Linux has had multiple TCP congestion methods added to it and the subsequent growth of the codebase has made development difficult. As a result a congestion control framework has been introduced.

In this paper I outline how the congestion control framework was used to implement TCP-Nice. TCP-Nice is a congestion control mechanism that drops the transmit rate of a TCP flow when there is congestion, much like nice does for CPU usage by processes in the Unix operating system.

The rationale behind Datagram Congestion Control Protocol (DCCP) and the current status of the protocol is also discussed. I then outline the implementation of the DCCP protocol in the Linux kernel and the lessons learned on kernel development in this area.

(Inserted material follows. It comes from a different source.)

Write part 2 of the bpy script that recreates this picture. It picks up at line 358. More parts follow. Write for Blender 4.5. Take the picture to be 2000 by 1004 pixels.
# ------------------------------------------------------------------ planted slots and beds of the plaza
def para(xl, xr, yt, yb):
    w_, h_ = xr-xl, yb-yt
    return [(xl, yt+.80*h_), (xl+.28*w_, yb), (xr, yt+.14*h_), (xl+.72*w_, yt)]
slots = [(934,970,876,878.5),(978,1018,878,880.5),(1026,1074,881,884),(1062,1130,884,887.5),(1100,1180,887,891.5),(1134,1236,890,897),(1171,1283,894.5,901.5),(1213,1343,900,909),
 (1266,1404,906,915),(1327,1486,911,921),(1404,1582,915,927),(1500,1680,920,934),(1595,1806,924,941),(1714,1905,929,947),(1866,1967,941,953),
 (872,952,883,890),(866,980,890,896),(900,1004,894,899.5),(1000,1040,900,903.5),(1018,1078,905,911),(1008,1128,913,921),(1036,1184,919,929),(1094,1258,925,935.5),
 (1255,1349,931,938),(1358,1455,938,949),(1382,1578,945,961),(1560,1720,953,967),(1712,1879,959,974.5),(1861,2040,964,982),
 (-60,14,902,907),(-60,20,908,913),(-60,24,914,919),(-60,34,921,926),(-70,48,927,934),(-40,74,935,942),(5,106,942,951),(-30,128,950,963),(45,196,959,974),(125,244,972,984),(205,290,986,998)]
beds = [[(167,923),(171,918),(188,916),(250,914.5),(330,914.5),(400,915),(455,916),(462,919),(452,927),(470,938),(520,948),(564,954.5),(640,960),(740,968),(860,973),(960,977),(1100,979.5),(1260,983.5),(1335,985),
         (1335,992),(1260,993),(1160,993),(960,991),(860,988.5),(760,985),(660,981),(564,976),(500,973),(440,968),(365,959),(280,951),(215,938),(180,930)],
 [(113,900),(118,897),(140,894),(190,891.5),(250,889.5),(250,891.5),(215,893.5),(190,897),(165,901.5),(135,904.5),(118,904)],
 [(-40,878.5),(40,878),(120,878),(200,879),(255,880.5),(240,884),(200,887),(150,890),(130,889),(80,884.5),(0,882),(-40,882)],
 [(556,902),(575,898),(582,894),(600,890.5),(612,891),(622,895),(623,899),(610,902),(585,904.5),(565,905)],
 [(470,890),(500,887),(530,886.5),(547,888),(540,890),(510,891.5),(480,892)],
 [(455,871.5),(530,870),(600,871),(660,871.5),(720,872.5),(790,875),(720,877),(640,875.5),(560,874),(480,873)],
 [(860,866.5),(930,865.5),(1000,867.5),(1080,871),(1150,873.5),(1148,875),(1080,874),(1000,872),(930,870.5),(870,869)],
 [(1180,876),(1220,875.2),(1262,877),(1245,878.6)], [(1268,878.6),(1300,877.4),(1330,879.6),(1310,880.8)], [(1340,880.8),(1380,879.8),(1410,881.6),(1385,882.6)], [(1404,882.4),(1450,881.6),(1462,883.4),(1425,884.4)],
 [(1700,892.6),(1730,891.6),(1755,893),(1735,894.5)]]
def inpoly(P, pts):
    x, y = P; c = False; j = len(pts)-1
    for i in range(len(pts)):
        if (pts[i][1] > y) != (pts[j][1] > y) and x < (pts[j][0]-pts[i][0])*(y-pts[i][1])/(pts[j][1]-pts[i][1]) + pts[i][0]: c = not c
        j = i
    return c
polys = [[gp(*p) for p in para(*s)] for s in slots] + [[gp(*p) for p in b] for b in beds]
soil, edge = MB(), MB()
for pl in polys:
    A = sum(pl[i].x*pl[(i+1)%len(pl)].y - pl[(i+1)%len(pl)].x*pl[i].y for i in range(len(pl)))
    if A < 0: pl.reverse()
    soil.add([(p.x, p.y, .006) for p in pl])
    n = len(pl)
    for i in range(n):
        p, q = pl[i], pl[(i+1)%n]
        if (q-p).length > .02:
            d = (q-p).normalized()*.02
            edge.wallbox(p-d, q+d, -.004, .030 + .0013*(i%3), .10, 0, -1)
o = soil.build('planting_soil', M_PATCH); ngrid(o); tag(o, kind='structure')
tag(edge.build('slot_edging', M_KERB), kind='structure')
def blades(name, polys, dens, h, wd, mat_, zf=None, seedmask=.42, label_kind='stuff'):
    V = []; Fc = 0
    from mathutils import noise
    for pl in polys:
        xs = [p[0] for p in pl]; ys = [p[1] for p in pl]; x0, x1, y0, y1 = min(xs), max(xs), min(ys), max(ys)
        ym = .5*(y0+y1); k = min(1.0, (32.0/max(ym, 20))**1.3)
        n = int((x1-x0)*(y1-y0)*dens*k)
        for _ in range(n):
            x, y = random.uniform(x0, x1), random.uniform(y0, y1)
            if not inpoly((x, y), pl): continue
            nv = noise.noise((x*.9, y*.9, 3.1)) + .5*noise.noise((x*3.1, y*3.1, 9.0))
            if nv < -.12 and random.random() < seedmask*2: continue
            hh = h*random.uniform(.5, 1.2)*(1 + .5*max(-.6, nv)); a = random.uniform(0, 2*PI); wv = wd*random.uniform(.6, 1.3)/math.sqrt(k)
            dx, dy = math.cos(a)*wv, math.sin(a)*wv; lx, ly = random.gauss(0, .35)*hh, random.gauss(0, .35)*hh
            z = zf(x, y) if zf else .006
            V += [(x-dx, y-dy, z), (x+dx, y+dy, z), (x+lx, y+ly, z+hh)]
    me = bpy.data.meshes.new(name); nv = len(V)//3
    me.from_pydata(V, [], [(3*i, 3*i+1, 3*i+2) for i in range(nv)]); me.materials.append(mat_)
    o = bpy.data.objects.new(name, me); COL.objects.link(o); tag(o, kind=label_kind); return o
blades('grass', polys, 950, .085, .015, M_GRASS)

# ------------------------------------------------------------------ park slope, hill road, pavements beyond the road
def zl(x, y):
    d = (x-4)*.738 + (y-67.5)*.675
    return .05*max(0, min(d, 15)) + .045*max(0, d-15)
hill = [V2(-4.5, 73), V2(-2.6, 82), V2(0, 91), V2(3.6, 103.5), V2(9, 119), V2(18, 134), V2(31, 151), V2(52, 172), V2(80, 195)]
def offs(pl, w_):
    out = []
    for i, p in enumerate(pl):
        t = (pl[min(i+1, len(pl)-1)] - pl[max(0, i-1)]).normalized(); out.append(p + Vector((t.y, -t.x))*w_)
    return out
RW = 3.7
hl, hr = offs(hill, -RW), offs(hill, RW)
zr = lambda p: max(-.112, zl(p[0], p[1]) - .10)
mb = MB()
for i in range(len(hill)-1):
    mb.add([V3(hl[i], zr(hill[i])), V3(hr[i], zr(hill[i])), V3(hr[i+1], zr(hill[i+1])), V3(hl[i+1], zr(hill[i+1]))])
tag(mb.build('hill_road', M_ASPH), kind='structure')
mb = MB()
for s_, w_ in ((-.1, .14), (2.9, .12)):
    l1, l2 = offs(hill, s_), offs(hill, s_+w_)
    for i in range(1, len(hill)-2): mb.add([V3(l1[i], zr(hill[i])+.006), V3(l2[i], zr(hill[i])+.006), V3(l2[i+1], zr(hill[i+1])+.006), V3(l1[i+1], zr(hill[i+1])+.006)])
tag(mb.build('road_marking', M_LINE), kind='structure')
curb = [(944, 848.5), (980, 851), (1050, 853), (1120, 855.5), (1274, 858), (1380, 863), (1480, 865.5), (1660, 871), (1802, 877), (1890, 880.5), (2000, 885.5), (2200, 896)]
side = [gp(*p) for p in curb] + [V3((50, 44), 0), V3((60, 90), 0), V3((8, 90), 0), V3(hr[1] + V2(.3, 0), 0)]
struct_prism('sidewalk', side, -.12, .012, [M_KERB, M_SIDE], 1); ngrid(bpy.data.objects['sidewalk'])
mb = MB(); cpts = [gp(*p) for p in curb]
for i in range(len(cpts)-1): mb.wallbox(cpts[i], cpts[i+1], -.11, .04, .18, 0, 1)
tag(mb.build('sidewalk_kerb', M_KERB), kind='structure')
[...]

At present there is an effort to abstract much of the TCP codebase and move it into a generic IP implementation. The reasoning behind this is to facilitate the implementation of new protocols like DCCP and to improve the implementation of existing protocols such as SCTP. An assessment of this infrastructure with regard to the implmentation of new protocols is provided.

Conclusions are drawn on the current state of congestion control protocol development in the Linux kernal, along with a statement of the future work in this area.